● PROMPT
Your task is to quote exactly the run of lines that starts at the line containing "Write part 2" and ends at the line containing "print('pads', cnt, len(rest))", including both.

● THE DATA
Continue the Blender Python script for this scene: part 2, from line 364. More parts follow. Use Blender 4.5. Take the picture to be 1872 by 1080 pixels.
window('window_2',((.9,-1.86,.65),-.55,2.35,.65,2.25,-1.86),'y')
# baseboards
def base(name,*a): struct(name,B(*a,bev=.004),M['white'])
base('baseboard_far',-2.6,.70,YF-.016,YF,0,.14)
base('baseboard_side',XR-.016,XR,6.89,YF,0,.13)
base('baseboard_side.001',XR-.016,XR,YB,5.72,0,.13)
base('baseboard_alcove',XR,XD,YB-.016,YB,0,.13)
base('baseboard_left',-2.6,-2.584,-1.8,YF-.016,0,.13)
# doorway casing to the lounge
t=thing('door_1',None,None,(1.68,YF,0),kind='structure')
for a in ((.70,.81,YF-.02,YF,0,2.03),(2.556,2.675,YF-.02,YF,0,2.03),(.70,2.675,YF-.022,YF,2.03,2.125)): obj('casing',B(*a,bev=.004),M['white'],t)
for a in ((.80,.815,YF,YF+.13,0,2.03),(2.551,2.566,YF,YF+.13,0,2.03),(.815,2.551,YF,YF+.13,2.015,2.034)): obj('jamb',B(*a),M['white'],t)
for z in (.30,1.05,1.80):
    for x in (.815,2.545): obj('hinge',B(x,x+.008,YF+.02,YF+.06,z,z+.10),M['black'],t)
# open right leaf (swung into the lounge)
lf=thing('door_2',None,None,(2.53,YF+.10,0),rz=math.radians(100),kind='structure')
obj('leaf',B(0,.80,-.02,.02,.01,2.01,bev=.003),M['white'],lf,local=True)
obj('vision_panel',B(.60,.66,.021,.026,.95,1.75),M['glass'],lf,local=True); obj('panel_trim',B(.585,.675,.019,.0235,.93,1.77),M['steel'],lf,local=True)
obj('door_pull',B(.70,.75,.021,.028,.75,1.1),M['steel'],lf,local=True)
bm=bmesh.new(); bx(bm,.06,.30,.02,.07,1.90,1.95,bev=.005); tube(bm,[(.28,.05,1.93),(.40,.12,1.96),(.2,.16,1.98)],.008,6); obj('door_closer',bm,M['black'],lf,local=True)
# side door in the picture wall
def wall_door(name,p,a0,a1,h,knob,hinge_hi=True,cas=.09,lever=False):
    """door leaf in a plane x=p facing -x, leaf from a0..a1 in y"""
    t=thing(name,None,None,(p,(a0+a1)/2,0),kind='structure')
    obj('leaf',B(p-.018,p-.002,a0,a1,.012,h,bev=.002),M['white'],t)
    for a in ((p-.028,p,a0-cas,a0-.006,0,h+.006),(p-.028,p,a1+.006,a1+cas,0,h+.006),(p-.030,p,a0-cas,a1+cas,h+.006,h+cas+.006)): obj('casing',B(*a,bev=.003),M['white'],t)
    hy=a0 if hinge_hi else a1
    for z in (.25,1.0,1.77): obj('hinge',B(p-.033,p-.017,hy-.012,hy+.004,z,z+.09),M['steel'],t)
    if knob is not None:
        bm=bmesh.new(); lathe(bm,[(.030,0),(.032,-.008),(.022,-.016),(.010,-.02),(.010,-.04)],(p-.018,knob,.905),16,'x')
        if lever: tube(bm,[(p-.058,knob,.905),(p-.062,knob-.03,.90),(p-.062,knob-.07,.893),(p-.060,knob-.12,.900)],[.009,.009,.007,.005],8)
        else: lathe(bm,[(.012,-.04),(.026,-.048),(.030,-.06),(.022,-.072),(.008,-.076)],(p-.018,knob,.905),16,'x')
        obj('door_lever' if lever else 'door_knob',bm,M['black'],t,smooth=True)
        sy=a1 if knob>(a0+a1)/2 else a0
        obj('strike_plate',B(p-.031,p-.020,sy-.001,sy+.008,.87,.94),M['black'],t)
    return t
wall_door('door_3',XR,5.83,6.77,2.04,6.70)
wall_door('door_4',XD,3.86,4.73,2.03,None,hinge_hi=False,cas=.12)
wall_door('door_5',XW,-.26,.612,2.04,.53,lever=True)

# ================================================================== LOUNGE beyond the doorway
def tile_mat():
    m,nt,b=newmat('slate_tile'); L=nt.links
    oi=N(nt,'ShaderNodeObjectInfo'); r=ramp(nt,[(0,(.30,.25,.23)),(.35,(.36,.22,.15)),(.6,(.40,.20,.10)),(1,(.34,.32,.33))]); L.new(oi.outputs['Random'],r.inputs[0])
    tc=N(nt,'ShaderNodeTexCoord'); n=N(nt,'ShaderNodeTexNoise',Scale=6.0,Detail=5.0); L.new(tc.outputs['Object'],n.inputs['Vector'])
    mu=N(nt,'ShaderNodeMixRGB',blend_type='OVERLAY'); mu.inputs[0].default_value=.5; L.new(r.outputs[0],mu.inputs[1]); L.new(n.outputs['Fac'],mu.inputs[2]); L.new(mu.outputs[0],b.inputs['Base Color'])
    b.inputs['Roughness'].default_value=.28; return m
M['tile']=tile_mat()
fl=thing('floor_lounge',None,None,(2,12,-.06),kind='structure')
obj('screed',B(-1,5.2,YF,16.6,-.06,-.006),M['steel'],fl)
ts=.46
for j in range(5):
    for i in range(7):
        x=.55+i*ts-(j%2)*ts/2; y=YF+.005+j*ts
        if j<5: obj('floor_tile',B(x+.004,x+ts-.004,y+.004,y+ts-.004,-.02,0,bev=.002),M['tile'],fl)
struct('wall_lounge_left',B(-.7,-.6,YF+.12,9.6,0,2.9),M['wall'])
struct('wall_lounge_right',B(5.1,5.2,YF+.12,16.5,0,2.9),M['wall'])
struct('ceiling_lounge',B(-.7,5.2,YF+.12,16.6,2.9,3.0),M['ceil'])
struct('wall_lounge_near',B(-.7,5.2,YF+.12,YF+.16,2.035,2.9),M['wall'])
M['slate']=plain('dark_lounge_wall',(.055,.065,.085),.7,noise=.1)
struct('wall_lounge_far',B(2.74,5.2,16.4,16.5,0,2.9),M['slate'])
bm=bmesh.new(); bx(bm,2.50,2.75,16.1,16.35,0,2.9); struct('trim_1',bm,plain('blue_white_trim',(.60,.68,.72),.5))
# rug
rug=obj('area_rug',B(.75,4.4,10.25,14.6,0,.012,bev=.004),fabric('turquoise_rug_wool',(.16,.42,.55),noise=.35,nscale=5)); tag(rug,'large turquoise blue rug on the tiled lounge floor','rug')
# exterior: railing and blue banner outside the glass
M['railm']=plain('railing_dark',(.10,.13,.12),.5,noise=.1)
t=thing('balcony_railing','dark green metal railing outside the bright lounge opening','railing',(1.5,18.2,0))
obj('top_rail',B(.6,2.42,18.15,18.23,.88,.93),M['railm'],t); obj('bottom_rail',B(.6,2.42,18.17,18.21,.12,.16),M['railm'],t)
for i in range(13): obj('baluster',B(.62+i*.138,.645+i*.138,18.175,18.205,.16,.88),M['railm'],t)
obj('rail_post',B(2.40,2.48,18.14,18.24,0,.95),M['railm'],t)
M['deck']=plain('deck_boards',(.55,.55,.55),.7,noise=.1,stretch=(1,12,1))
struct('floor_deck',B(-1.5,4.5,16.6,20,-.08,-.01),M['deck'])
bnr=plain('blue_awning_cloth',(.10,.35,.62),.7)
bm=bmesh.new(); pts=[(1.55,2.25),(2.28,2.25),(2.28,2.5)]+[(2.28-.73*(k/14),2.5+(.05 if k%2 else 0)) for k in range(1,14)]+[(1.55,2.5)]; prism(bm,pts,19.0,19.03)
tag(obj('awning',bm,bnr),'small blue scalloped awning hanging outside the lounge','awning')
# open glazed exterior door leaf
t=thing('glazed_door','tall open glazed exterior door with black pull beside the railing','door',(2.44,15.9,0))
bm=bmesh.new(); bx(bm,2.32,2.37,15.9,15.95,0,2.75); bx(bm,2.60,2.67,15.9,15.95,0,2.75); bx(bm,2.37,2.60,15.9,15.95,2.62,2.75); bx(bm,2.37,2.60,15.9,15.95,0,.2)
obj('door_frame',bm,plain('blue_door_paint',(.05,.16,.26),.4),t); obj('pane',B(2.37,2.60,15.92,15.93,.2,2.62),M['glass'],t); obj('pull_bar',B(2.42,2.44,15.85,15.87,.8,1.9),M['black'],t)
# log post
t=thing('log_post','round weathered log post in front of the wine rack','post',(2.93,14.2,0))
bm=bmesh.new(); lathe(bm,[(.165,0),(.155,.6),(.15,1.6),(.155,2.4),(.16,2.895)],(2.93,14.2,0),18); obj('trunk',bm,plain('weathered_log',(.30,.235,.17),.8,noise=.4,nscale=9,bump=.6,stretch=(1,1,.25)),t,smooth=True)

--

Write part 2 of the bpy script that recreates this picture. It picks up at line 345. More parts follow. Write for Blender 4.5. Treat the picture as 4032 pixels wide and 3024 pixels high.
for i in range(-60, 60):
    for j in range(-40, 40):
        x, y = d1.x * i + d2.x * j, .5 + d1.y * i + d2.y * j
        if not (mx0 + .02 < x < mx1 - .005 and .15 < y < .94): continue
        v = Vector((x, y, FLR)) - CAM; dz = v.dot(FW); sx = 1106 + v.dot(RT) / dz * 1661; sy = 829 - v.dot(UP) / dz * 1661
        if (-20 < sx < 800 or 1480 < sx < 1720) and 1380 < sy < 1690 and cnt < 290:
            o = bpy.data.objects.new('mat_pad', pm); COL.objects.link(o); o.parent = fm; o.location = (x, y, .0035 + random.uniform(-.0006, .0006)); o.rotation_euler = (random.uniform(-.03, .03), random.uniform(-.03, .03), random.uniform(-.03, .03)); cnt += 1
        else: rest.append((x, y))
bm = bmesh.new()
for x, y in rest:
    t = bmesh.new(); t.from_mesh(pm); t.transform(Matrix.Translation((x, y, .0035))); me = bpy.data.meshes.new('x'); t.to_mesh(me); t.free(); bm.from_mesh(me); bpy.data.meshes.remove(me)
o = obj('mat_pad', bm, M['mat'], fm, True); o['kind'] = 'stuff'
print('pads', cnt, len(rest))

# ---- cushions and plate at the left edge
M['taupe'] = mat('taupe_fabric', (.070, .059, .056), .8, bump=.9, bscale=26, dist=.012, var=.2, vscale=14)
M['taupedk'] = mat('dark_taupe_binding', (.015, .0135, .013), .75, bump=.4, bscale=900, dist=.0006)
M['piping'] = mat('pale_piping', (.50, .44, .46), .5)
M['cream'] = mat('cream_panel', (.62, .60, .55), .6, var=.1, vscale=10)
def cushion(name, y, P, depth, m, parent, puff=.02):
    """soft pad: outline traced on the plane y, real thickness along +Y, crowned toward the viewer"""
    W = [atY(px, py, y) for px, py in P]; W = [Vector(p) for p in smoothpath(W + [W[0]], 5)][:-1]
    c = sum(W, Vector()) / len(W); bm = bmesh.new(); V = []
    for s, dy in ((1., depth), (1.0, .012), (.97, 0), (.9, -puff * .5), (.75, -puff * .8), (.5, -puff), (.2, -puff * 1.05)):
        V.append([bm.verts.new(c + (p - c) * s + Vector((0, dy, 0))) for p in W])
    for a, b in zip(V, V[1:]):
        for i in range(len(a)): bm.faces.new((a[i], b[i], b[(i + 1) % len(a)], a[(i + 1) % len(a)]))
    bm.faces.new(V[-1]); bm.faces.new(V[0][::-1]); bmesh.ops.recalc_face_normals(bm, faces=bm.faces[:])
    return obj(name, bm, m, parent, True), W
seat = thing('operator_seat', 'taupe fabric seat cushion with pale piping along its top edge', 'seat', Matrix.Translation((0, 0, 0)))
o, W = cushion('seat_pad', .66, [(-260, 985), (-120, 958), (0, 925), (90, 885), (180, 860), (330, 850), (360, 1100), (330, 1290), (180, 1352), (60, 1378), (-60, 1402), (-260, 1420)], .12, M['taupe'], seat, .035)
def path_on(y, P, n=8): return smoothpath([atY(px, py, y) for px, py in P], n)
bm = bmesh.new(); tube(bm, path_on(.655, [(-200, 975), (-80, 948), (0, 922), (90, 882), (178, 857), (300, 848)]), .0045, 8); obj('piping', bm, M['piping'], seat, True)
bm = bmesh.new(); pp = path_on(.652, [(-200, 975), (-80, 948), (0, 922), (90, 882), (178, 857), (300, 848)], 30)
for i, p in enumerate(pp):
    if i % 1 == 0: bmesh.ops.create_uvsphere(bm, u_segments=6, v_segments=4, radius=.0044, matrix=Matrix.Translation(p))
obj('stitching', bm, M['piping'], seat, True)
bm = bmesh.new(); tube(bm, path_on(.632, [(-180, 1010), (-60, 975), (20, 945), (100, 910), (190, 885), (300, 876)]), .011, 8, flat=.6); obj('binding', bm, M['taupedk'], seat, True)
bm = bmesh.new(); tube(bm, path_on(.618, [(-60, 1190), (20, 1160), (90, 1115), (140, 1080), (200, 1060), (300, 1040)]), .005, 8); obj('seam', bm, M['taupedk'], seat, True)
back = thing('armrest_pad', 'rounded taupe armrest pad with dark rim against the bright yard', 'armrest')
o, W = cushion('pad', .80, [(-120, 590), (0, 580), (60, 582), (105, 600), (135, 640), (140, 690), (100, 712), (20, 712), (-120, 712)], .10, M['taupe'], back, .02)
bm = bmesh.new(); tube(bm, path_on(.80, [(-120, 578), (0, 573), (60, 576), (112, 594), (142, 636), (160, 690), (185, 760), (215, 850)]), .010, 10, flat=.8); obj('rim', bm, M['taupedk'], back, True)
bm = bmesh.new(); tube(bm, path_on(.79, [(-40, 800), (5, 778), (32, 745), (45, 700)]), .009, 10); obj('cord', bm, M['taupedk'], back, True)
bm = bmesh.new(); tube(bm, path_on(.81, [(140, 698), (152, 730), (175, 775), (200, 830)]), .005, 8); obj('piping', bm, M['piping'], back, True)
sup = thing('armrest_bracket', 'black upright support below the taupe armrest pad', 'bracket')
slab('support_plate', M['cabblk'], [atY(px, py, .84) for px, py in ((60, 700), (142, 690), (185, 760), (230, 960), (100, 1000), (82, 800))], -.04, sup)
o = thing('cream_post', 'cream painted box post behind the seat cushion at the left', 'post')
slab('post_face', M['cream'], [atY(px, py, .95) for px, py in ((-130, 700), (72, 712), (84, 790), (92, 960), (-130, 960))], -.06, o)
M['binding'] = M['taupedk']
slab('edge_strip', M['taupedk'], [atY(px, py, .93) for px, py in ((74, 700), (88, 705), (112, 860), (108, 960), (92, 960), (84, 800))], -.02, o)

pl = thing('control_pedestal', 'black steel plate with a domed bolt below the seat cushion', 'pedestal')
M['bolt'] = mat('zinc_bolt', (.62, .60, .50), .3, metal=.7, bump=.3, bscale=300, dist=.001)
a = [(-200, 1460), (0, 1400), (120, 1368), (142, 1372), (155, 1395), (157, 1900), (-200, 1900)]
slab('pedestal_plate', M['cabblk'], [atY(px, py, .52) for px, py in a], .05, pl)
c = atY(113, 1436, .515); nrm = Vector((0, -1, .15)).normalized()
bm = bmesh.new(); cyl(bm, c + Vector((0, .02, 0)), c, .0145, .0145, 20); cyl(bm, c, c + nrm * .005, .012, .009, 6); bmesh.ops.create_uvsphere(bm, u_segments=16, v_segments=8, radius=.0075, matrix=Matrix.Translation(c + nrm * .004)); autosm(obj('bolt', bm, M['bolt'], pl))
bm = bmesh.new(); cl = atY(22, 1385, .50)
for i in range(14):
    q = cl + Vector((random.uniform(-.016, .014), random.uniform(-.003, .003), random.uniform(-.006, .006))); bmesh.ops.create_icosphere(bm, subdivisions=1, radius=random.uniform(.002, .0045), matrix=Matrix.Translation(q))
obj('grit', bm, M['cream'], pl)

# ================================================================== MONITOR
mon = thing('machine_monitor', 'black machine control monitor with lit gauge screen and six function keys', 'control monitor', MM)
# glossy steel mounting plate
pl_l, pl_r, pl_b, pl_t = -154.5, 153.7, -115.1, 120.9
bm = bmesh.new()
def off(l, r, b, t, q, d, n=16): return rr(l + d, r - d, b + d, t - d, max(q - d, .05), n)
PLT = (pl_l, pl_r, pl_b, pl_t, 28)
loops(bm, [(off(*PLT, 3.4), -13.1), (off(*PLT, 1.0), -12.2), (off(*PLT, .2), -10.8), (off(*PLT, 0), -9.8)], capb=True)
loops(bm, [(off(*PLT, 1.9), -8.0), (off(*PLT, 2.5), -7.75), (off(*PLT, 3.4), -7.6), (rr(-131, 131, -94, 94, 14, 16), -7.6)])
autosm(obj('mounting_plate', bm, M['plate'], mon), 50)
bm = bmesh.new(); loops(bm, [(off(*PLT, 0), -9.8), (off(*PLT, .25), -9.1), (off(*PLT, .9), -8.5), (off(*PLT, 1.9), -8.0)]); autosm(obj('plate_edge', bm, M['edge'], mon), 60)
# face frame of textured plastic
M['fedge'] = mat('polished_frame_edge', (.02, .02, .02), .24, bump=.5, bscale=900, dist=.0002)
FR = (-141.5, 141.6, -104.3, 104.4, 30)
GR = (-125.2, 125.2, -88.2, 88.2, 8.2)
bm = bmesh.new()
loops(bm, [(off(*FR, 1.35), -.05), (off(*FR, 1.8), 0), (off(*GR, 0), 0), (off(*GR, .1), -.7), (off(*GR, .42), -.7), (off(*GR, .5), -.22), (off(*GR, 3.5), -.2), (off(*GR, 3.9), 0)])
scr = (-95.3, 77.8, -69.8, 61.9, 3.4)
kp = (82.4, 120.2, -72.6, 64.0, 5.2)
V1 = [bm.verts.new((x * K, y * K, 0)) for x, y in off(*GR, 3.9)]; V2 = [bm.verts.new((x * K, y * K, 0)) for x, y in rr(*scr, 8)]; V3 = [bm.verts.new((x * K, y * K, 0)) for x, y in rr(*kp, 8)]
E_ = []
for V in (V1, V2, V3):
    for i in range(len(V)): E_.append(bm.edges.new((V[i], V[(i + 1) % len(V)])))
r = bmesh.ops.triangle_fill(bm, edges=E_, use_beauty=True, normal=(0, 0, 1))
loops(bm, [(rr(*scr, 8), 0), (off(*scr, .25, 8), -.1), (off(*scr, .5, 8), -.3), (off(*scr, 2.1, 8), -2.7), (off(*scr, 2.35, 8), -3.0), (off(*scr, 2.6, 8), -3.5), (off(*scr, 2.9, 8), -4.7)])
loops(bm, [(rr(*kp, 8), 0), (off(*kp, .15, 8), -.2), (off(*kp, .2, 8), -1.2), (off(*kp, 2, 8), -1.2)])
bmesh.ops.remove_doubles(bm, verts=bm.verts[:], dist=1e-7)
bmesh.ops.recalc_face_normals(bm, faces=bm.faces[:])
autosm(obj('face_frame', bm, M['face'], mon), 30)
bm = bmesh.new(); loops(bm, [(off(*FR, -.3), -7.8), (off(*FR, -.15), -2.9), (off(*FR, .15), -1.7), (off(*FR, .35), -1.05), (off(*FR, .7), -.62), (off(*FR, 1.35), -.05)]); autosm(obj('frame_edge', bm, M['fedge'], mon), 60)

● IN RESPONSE
Write part 2 of the bpy script that recreates this picture. It picks up at line 345. More parts follow. Write for Blender 4.5. Treat the picture as 4032 pixels wide and 3024 pixels high.
for i in range(-60, 60):
    for j in range(-40, 40):
        x, y = d1.x * i + d2.x * j, .5 + d1.y * i + d2.y * j
        if not (mx0 + .02 < x < mx1 - .005 and .15 < y < .94): continue
        v = Vector((x, y, FLR)) - CAM; dz = v.dot(FW); sx = 1106 + v.dot(RT) / dz * 1661; sy = 829 - v.dot(UP) / dz * 1661
        if (-20 < sx < 800 or 1480 < sx < 1720) and 1380 < sy < 1690 and cnt < 290:
            o = bpy.data.objects.new('mat_pad', pm); COL.objects.link(o); o.parent = fm; o.location = (x, y, .0035 + random.uniform(-.0006, .0006)); o.rotation_euler = (random.uniform(-.03, .03), random.uniform(-.03, .03), random.uniform(-.03, .03)); cnt += 1
        else: rest.append((x, y))
bm = bmesh.new()
for x, y in rest:
    t = bmesh.new(); t.from_mesh(pm); t.transform(Matrix.Translation((x, y, .0035))); me = bpy.data.meshes.new('x'); t.to_mesh(me); t.free(); bm.from_mesh(me); bpy.data.meshes.remove(me)
o = obj('mat_pad', bm, M['mat'], fm, True); o['kind'] = 'stuff'
print('pads', cnt, len(rest))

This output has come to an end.